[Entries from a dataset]

━━━━━━

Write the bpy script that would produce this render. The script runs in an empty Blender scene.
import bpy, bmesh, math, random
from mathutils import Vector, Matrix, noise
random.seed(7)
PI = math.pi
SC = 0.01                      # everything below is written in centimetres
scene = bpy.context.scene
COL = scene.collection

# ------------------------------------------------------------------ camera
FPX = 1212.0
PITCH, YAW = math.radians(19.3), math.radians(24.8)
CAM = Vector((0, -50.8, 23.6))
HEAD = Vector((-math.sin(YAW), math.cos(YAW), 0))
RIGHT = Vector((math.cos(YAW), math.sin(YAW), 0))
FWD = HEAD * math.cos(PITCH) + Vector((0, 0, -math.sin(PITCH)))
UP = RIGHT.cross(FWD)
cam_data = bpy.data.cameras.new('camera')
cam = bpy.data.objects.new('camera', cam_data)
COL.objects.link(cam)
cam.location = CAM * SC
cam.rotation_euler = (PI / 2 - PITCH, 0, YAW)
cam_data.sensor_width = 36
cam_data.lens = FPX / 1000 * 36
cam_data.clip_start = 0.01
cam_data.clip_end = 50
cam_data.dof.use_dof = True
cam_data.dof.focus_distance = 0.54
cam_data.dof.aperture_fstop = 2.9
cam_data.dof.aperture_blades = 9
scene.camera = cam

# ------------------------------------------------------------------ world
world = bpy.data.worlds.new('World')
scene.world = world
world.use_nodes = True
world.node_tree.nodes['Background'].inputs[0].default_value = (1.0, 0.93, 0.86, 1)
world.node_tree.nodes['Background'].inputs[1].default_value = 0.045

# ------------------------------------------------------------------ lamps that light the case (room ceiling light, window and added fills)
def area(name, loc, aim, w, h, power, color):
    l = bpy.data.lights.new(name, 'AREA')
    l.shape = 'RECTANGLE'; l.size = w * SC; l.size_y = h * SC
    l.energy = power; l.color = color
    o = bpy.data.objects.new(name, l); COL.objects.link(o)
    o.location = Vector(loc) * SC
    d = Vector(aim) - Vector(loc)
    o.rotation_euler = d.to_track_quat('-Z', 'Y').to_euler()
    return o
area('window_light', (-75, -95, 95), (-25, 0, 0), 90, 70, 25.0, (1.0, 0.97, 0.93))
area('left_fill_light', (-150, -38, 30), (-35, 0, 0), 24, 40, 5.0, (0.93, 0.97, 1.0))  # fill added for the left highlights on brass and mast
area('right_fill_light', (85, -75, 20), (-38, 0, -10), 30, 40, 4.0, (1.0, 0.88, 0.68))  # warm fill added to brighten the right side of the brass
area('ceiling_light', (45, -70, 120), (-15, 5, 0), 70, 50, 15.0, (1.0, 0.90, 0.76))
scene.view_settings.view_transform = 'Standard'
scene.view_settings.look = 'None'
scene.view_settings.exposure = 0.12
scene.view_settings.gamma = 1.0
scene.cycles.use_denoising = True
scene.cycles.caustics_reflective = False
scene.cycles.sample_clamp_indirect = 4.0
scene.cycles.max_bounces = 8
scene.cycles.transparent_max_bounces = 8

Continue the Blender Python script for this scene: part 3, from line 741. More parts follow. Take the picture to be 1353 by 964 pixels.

━━━━━━

◆ **Set problem**: Extract every entry in the listing word for word.

◆ **Result of this exercise**:
Write the bpy script that would produce this render. The script runs in an empty Blender scene.
import bpy, bmesh, math, random
from mathutils import Vector, Matrix, noise
random.seed(7)
PI = math.pi
SC = 0.01                      # everything below is written in centimetres
scene = bpy.context.scene
COL = scene.collection

# ------------------------------------------------------------------ camera
FPX = 1212.0
PITCH, YAW = math.radians(19.3), math.radians(24.8)
CAM = Vector((0, -50.8, 23.6))
HEAD = Vector((-math.sin(YAW), math.cos(YAW), 0))
RIGHT = Vector((math.cos(YAW), math.sin(YAW), 0))
FWD = HEAD * math.cos(PITCH) + Vector((0, 0, -math.sin(PITCH)))
UP = RIGHT.cross(FWD)
cam_data = bpy.data.cameras.new('camera')
cam = bpy.data.objects.new('camera', cam_data)
COL.objects.link(cam)
cam.location = CAM * SC
cam.rotation_euler = (PI / 2 - PITCH, 0, YAW)
cam_data.sensor_width = 36
cam_data.lens = FPX / 1000 * 36
cam_data.clip_start = 0.01
cam_data.clip_end = 50
cam_data.dof.use_dof = True
cam_data.dof.focus_distance = 0.54
cam_data.dof.aperture_fstop = 2.9
cam_data.dof.aperture_blades = 9
scene.camera = cam

# ------------------------------------------------------------------ world
world = bpy.data.worlds.new('World')
scene.world = world
world.use_nodes = True
world.node_tree.nodes['Background'].inputs[0].default_value = (1.0, 0.93, 0.86, 1)
world.node_tree.nodes['Background'].inputs[1].default_value = 0.045

# ------------------------------------------------------------------ lamps that light the case (room ceiling light, window and added fills)
def area(name, loc, aim, w, h, power, color):
    l = bpy.data.lights.new(name, 'AREA')
    l.shape = 'RECTANGLE'; l.size = w * SC; l.size_y = h * SC
    l.energy = power; l.color = color
    o = bpy.data.objects.new(name, l); COL.objects.link(o)
    o.location = Vector(loc) * SC
    d = Vector(aim) - Vector(loc)
    o.rotation_euler = d.to_track_quat('-Z', 'Y').to_euler()
    return o
area('window_light', (-75, -95, 95), (-25, 0, 0), 90, 70, 25.0, (1.0, 0.97, 0.93))
area('left_fill_light', (-150, -38, 30), (-35, 0, 0), 24, 40, 5.0, (0.93, 0.97, 1.0))  # fill added for the left highlights on brass and mast
area('right_fill_light', (85, -75, 20), (-38, 0, -10), 30, 40, 4.0, (1.0, 0.88, 0.68))  # warm fill added to brighten the right side of the brass
area('ceiling_light', (45, -70, 120), (-15, 5, 0), 70, 50, 15.0, (1.0, 0.90, 0.76))
scene.view_settings.view_transform = 'Standard'
scene.view_settings.look = 'None'
scene.view_settings.exposure = 0.12
scene.view_settings.gamma = 1.0
scene.cycles.use_denoising = True
scene.cycles.caustics_reflective = False
scene.cycles.sample_clamp_indirect = 4.0
scene.cycles.max_bounces = 8
scene.cycles.transparent_max_bounces = 8

Continue the Blender Python script for this scene: part 3, from line 741. More parts follow. Take the picture to be 1353 by 964 pixels.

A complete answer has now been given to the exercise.